• Collected material:
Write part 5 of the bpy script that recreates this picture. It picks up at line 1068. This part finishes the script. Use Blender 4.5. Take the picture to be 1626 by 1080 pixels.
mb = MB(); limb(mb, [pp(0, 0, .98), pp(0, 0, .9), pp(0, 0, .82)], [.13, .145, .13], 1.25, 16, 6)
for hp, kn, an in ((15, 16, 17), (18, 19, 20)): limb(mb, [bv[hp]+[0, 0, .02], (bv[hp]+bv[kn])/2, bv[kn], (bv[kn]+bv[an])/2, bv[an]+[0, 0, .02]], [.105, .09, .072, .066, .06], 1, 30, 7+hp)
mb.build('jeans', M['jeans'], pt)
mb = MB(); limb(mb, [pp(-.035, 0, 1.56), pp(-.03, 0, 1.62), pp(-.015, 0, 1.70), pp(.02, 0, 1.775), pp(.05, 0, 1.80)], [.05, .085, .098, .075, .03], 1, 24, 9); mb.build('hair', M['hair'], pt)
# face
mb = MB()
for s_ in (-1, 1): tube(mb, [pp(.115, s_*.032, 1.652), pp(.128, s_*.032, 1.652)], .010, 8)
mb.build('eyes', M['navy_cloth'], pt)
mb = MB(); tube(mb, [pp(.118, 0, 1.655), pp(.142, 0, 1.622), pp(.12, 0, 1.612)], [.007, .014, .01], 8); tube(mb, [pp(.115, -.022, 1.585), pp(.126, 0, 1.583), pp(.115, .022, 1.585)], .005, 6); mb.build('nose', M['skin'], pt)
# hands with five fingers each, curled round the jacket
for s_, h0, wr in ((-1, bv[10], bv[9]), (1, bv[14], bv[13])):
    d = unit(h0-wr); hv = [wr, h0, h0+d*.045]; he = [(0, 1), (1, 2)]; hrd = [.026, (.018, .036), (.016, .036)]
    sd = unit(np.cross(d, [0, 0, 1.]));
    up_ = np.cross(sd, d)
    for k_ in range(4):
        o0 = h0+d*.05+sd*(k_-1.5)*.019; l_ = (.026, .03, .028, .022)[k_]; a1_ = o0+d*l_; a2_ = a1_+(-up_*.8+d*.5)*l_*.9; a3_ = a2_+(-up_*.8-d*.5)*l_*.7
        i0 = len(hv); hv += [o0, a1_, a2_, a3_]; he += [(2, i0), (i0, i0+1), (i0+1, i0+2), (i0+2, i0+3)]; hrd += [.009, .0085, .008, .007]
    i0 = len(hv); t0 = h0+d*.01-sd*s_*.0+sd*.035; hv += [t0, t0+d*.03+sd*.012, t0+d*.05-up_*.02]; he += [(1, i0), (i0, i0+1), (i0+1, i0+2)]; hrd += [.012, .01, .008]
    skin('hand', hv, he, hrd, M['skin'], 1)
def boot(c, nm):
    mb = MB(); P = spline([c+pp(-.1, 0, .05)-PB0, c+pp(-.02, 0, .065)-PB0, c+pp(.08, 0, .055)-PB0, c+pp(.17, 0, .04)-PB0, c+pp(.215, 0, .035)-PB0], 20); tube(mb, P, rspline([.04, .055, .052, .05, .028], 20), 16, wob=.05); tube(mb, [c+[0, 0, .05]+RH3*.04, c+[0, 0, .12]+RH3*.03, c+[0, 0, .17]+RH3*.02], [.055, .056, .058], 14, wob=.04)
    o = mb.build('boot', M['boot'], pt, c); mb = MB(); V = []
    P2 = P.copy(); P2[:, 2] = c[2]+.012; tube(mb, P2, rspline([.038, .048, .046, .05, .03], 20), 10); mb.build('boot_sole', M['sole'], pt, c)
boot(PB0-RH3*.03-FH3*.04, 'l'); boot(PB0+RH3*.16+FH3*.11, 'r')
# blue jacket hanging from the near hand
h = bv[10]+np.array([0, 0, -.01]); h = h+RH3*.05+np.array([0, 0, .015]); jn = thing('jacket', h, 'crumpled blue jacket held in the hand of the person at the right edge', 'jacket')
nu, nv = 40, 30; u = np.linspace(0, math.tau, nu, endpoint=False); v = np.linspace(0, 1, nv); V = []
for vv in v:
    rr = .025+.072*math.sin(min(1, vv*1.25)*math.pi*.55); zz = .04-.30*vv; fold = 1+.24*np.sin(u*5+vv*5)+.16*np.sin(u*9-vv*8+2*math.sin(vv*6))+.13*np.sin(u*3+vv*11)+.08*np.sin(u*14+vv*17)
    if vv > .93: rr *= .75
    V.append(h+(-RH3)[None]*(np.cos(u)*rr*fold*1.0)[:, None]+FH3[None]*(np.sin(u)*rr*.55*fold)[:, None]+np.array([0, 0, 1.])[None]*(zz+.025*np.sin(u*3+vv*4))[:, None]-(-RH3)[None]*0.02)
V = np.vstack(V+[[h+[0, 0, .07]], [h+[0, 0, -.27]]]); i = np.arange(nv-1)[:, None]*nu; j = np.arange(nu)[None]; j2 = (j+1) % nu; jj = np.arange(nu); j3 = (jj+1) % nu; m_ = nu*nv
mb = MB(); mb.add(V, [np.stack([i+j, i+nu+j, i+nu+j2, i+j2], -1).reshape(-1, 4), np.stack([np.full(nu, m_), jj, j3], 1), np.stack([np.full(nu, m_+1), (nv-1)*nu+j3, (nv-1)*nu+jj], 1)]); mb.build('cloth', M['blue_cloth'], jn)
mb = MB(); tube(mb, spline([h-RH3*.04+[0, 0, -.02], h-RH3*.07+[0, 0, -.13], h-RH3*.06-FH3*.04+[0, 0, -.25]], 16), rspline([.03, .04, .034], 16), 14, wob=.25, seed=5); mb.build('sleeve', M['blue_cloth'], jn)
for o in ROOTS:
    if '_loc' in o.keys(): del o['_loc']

• Written exercise: Give the listing above again, word for word.

• Full solution:
Write part 5 of the bpy script that recreates this picture. It picks up at line 1068. This part finishes the script. Use Blender 4.5. Take the picture to be 1626 by 1080 pixels.
mb = MB(); limb(mb, [pp(0, 0, .98), pp(0, 0, .9), pp(0, 0, .82)], [.13, .145, .13], 1.25, 16, 6)
for hp, kn, an in ((15, 16, 17), (18, 19, 20)): limb(mb, [bv[hp]+[0, 0, .02], (bv[hp]+bv[kn])/2, bv[kn], (bv[kn]+bv[an])/2, bv[an]+[0, 0, .02]], [.105, .09, .072, .066, .06], 1, 30, 7+hp)
mb.build('jeans', M['jeans'], pt)
mb = MB(); limb(mb, [pp(-.035, 0, 1.56), pp(-.03, 0, 1.62), pp(-.015, 0, 1.70), pp(.02, 0, 1.775), pp(.05, 0, 1.80)], [.05, .085, .098, .075, .03], 1, 24, 9); mb.build('hair', M['hair'], pt)
# face
mb = MB()
for s_ in (-1, 1): tube(mb, [pp(.115, s_*.032, 1.652), pp(.128, s_*.032, 1.652)], .010, 8)
mb.build('eyes', M['navy_cloth'], pt)
mb = MB(); tube(mb, [pp(.118, 0, 1.655), pp(.142, 0, 1.622), pp(.12, 0, 1.612)], [.007, .014, .01], 8); tube(mb, [pp(.115, -.022, 1.585), pp(.126, 0, 1.583), pp(.115, .022, 1.585)], .005, 6); mb.build('nose', M['skin'], pt)
# hands with five fingers each, curled round the jacket
for s_, h0, wr in ((-1, bv[10], bv[9]), (1, bv[14], bv[13])):
    d = unit(h0-wr); hv = [wr, h0, h0+d*.045]; he = [(0, 1), (1, 2)]; hrd = [.026, (.018, .036), (.016, .036)]
    sd = unit(np.cross(d, [0, 0, 1.]));
    up_ = np.cross(sd, d)
    for k_ in range(4):
        o0 = h0+d*.05+sd*(k_-1.5)*.019; l_ = (.026, .03, .028, .022)[k_]; a1_ = o0+d*l_; a2_ = a1_+(-up_*.8+d*.5)*l_*.9; a3_ = a2_+(-up_*.8-d*.5)*l_*.7
        i0 = len(hv); hv += [o0, a1_, a2_, a3_]; he += [(2, i0), (i0, i0+1), (i0+1, i0+2), (i0+2, i0+3)]; hrd += [.009, .0085, .008, .007]
    i0 = len(hv); t0 = h0+d*.01-sd*s_*.0+sd*.035; hv += [t0, t0+d*.03+sd*.012, t0+d*.05-up_*.02]; he += [(1, i0), (i0, i0+1), (i0+1, i0+2)]; hrd += [.012, .01, .008]
    skin('hand', hv, he, hrd, M['skin'], 1)
def boot(c, nm):
    mb = MB(); P = spline([c+pp(-.1, 0, .05)-PB0, c+pp(-.02, 0, .065)-PB0, c+pp(.08, 0, .055)-PB0, c+pp(.17, 0, .04)-PB0, c+pp(.215, 0, .035)-PB0], 20); tube(mb, P, rspline([.04, .055, .052, .05, .028], 20), 16, wob=.05); tube(mb, [c+[0, 0, .05]+RH3*.04, c+[0, 0, .12]+RH3*.03, c+[0, 0, .17]+RH3*.02], [.055, .056, .058], 14, wob=.04)
    o = mb.build('boot', M['boot'], pt, c); mb = MB(); V = []
    P2 = P.copy(); P2[:, 2] = c[2]+.012; tube(mb, P2, rspline([.038, .048, .046, .05, .03], 20), 10); mb.build('boot_sole', M['sole'], pt, c)
boot(PB0-RH3*.03-FH3*.04, 'l'); boot(PB0+RH3*.16+FH3*.11, 'r')
# blue jacket hanging from the near hand
h = bv[10]+np.array([0, 0, -.01]); h = h+RH3*.05+np.array([0, 0, .015]); jn = thing('jacket', h, 'crumpled blue jacket held in the hand of the person at the right edge', 'jacket')
nu, nv = 40, 30; u = np.linspace(0, math.tau, nu, endpoint=False); v = np.linspace(0, 1, nv); V = []
for vv in v:
    rr = .025+.072*math.sin(min(1, vv*1.25)*math.pi*.55); zz = .04-.30*vv; fold = 1+.24*np.sin(u*5+vv*5)+.16*np.sin(u*9-vv*8+2*math.sin(vv*6))+.13*np.sin(u*3+vv*11)+.08*np.sin(u*14+vv*17)
    if vv > .93: rr *= .75
    V.append(h+(-RH3)[None]*(np.cos(u)*rr*fold*1.0)[:, None]+FH3[None]*(np.sin(u)*rr*.55*fold)[:, None]+np.array([0, 0, 1.])[None]*(zz+.025*np.sin(u*3+vv*4))[:, None]-(-RH3)[None]*0.02)
V = np.vstack(V+[[h+[0, 0, .07]], [h+[0, 0, -.27]]]); i = np.arange(nv-1)[:, None]*nu; j = np.arange(nu)[None]; j2 = (j+1) % nu; jj = np.arange(nu); j3 = (jj+1) % nu; m_ = nu*nv
mb = MB(); mb.add(V, [np.stack([i+j, i+nu+j, i+nu+j2, i+j2], -1).reshape(-1, 4), np.stack([np.full(nu, m_), jj, j3], 1), np.stack([np.full(nu, m_+1), (nv-1)*nu+j3, (nv-1)*nu+jj], 1)]); mb.build('cloth', M['blue_cloth'], jn)
mb = MB(); tube(mb, spline([h-RH3*.04+[0, 0, -.02], h-RH3*.07+[0, 0, -.13], h-RH3*.06-FH3*.04+[0, 0, -.25]], 16), rspline([.03, .04, .034], 16), 14, wob=.25, seed=5); mb.build('sleeve', M['blue_cloth'], jn)
for o in ROOTS:
    if '_loc' in o.keys(): del o['_loc']